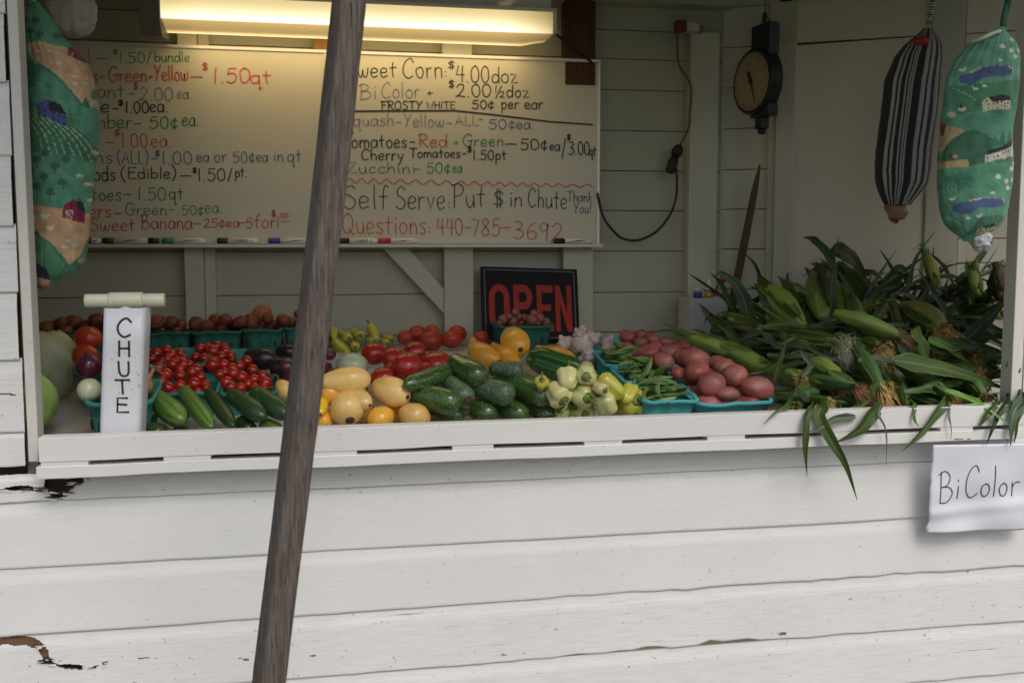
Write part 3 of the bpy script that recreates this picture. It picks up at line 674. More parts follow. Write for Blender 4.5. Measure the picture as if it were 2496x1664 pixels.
wr(WB2, 'ink_k', [('Self', 212, 482, 1248, 140), ('Serve', 525, 822, 1250, 135), (':', 838, 852, 1240, 60), ('Put', 865, 1062, 1238, 134), ('$', 1105, 1172, 1235, 100), ('in', 1205, 1282, 1234, 100), ('Chute', 1312, 1548, 1232, 110, 1250)], 750, 4.0)
wr(WB2, 'ink_r', [('Questions', 205, 708, 1398, 122), (':', 718, 736, 1390, 62), ('440', 770, 925, 1402, 96), ('-', 940, 972, 1368, 60), ('785', 975, 1150, 1408, 100), ('-', 1155, 1212, 1368, 60), ('3692', 1225, 1522, 1422, 104, 1440)], 750, 4.0)
m = MB(); ribbon(m, [P(750+a*.4082, b*.4082, YF) for a, b in ((200, 666), (450, 664), (880, 662), (1100, 685), (1450, 728), (1700, 745))], NF, .0052, .0006); m.build('ruled_line', M['ink_k'], WB2)
m = MB(); pts = []
for i in range(140):
    t = i/139; x = 200+1505*t; y = 1078+34*t+(16-7*t)*math.sin(t*2*math.pi*19+2*math.sin(t*9)); pts.append(P(750+x*.4082, y*.4082, YF))
ribbon(m, pts, NF, .0034, .0006); m.build('wavy_line', M['ink_r'], WB2)

# ------------------------------------------------------------------ markers in the trays
def marker(x0, xc, x1, zt, capm, label, text=None, swoosh=None, xc2=None, cap2=None):
    z = 1.628+.0045+.0085; y = YB-.022; r = .0085; e = empty('marker', (x0, y, z-r), label, 'marker', 'dry wipe markers in the whiteboard trays')
    m = MB(); m.tube([(x0, y, z), (x0+.003, y, z), (xc, y, z)], [r*.85, r*1.06, r*1.06], 12); m.build('cap', M[capm], e, True)
    m = MB(); m.tube([(xc+.0005, y, z), (x1-.012 if not cap2 else xc2, y, z), (x1 if not cap2 else xc2+.0005, y, z)], [r*.92, r*.92, r*.6 if not cap2 else r*.92], 12); m.build('barrel', M['white'], e, True)
    if cap2: m = MB(); m.tube([(xc2+.001, y, z), (x1, y, z)], [r*1.06, r], 12); m.build('cap', M[cap2], e, True)
    xe = xc2 if cap2 else x1
    if swoosh:
        m = MB(); w = xe-xc; yy = y-r*.95
        m.add([(xc+.12*w, yy, z-.003), (xc+.5*w, yy-.0004, z-.001), (xc+.92*w, yy, z+.003), (xc+.5*w, yy-.0004, z+.0028)], [(0, 1, 2, 3)]); m.build('flash', M[swoosh], e)
    if text:
        m = MB(); w = xe-xc; write(m, text, (xc+.3*w, y-r*.95, z-.004), (xc+.66*w, y-r*.95, z-.004), UPZ, NF, .0085, .0014)
        for q in (.2, .78): m.box(xc+q*w, xc+q*w+.0015, y-r*.97, y-r*.90, z-.005, z+.005)
        m.build('lettering', M['ink_k'], e)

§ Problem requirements
Print each line of the material above exactly, with the pictures removed from your copy.

§ Written solution
Write part 3 of the bpy script that recreates this picture. It picks up at line 674. More parts follow. Write for Blender 4.5. Measure the picture as if it were 2496x1664 pixels.
wr(WB2, 'ink_k', [('Self', 212, 482, 1248, 140), ('Serve', 525, 822, 1250, 135), (':', 838, 852, 1240, 60), ('Put', 865, 1062, 1238, 134), ('$', 1105, 1172, 1235, 100), ('in', 1205, 1282, 1234, 100), ('Chute', 1312, 1548, 1232, 110, 1250)], 750, 4.0)
wr(WB2, 'ink_r', [('Questions', 205, 708, 1398, 122), (':', 718, 736, 1390, 62), ('440', 770, 925, 1402, 96), ('-', 940, 972, 1368, 60), ('785', 975, 1150, 1408, 100), ('-', 1155, 1212, 1368, 60), ('3692', 1225, 1522, 1422, 104, 1440)], 750, 4.0)
m = MB(); ribbon(m, [P(750+a*.4082, b*.4082, YF) for a, b in ((200, 666), (450, 664), (880, 662), (1100, 685), (1450, 728), (1700, 745))], NF, .0052, .0006); m.build('ruled_line', M['ink_k'], WB2)
m = MB(); pts = []
for i in range(140):
    t = i/139; x = 200+1505*t; y = 1078+34*t+(16-7*t)*math.sin(t*2*math.pi*19+2*math.sin(t*9)); pts.append(P(750+x*.4082, y*.4082, YF))
ribbon(m, pts, NF, .0034, .0006); m.build('wavy_line', M['ink_r'], WB2)

# ------------------------------------------------------------------ markers in the trays
def marker(x0, xc, x1, zt, capm, label, text=None, swoosh=None, xc2=None, cap2=None):
    z = 1.628+.0045+.0085; y = YB-.022; r = .0085; e = empty('marker', (x0, y, z-r), label, 'marker', 'dry wipe markers in the whiteboard trays')
    m = MB(); m.tube([(x0, y, z), (x0+.003, y, z), (xc, y, z)], [r*.85, r*1.06, r*1.06], 12); m.build('cap', M[capm], e, True)
    m = MB(); m.tube([(xc+.0005, y, z), (x1-.012 if not cap2 else xc2, y, z), (x1 if not cap2 else xc2+.0005, y, z)], [r*.92, r*.92, r*.6 if not cap2 else r*.92], 12); m.build('barrel', M['white'], e, True)
    if cap2: m = MB(); m.tube([(xc2+.001, y, z), (x1, y, z)], [r*1.06, r], 12); m.build('cap', M[cap2], e, True)
    xe = xc2 if cap2 else x1
    if swoosh:
        m = MB(); w = xe-xc; yy = y-r*.95
        m.add([(xc+.12*w, yy, z-.003), (xc+.5*w, yy-.0004, z-.001), (xc+.92*w, yy, z+.003), (xc+.5*w, yy-.0004, z+.0028)], [(0, 1, 2, 3)]); m.build('flash', M[swoosh], e)
    if text:
        m = MB(); w = xe-xc; write(m, text, (xc+.3*w, y-r*.95, z-.004), (xc+.66*w, y-r*.95, z-.004), UPZ, NF, .0085, .0014)
        for q in (.2, .78): m.box(xc+q*w, xc+q*w+.0015, y-r*.97, y-r*.90, z-.005, z+.005)
        m.build('lettering', M['ink_k'], e)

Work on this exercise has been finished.